Get this...a few years ago I bought a VHS that was one of Martin Scorcese's first films, "ItalianAmerican" and "The Big Shave." I bought this tape with both films on it for like $5 or something like that. I always love showing it in my classes because it's like a classic because they're Scorcese's first films and because NOBODY has ever seen them. I actually saw them on rare laserdisc while I was at UMCP.
At any rate, I brought this tape with me to class today and on the way in...I dropped it. So now the video is broken so I couldn't play it in class tonight. I just went to Amazon.com to try and see if I could find a replacement. It is now $229. 71!!! This is highway robbery! I guess I really did have a collector's item. I wish there was some way I could fix it. Not just because it's a collector's item but because they're both really great films and they're gems to show my students.

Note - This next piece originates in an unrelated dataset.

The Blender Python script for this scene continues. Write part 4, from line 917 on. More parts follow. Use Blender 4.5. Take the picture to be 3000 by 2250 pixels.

So those of you that know me know that I don't say this very often, but I saw a good movie today. I Am Legend was really good. Will Smith is really coming up in his acting skillz, although some of his moments of delusion were a little unbelievable. But overall, very good flick. I didn't know until the credits rolled at the end that it was directed by Francis Lawrence. He's one of my favorite music video directors so once I found out it was him, a lot of the lighting and the shots seemed to make sense. They seemed like his style. The movie reminded me a lot of 28 Days Later without the British accents. That and a little bit of Cast Away. My sister says she's still "scurred" so if you don't like scary movies you might not want to venture out on this one. But if you can stomach it, it's worth it.
Earlier this week I went to see another film, Into the Wild. It was ok. It was based on the life of Christopher Mccandless, the kid who decided to forsake all his earthly possessions and go hiking into the wild frontier of Alaska. I won't give away the movie but it might be an interesting read to google this guy and read about his story. It's pretty "wild"--get it, get it?